108. Memorandum submitted by Living Streets

  1.  Living Streets would like the opportunity to comment on the draft Corporate Manslaughter Bill. As the issues relating to corporate manslaughter do not usually fall within our remit, we became aware of the implications of the draft bill late in the day. We have since written to the Home Office expressing our concerns, but also want to ensure that they were put before the Select Committee's Inquiry.

  2.  Living Streets (formerly the Pedestrians Association) is a national charity which campaigns for better streets and public spaces for people on foot. We undertake Community Street Audits for neighbourhoods and local authorities, where we assess the quality of the street from the viewpoint of the pedestrian, and we have local branches and affiliated groups across the country. Our work to improve streets helps to make streets safer, encourages community cohesion through encouraging people from different ages and backgrounds to meet within the shared space of streets, helps to reduce obesity and increase healthy lifestyles through encouraging walking, and helps to reduce car dependence.

  3.  We are concerned that the Bill as currently drafted will reduce the scope of local authorities and others responsible for the public realm to improve conditions for pedestrians. This will be counter to government policy to improve the quality of public spaces (as set out in the Public Service Agreement 8, on which the ODPM leads); to increase the levels of walking and cycling (as set out in the Department for Transport's Action Plan on Walking and Cycling); and to reduce the level of childhood obesity (as set out in Public Service Agreement 4, on which the Department of Health leads).

  4.  Our concern is with Clause 3(3)(b) of the draft Bill, which requires a jury to consider whether an organisation failed to comply with "any code, guidance, manual or similar publication that is concerned with health and safety matters and is made or issued . . . by an authority responsible for the enforcement of any enactment or legislation of the kind mentioned in paragraph (a)". We believe that the effect of this clause would be to increase the risk-averse nature of the traffic engineering profession in this country. Current guidance from the Department for Transport favours defensive engineering techniques for our streets—for example:

    —  guard-railing at the edges of pavements;

    —  installation of subways and pedestrian bridges;

    —  the separation of traffic from people;

    —  traffic islands—so-called "sheep-pens"—in the centre of streets.

  5.  All of these techniques, whilst ostensibly intended to increase pedestrian safety, often create worse conditions for pedestrians and thus contribute to the reduction in walking which has taken place in recent years.

  6.  Whilst some local authorities—for example, Norwich City Council, Nottingham City Council, and the Royal Borough of Kensington and Chelsea—have acted in contrary to the guidance from the Department for Transport, following careful risk assessments—most local authorities apply the guidance without consideration of the detrimental impact on pedestrians.

  7.  We are concerned that, should the legislation be passed in its current form, it would kill off the innovations that we are currently seeing from those local authorities committed to improving public space.
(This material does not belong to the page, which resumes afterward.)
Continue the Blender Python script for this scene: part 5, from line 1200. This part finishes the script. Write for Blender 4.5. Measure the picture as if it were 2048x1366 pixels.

This will make the task of our branches and supporters more difficult, and be contrary to government policy. We would therefore strongly urge that the Corporate Manslaughter Bill, whilst still requiring local authorities to comply with health and safety legislation, should not require them to follow any "code, guidance, manual, or similar publication". Local authorities should simply be required to demonstrate that they have carefully quantified the risk associated with their decisions, and that they have acted in accordance with their own decisions on the balance of risk.

  8.  Since contacting the Home Office, we have received a note from the Corporate Manslaughter Bill Manager, assuring us that this will be looked at again. "How this is reflected in the Bill will require care, but I can assure you that we will be looking at this carefully."

  9.  We would ask that the Select Committees probe the Home Office further on how it intends to ensure that the Bill will not stifle improvements to streets for pedestrians.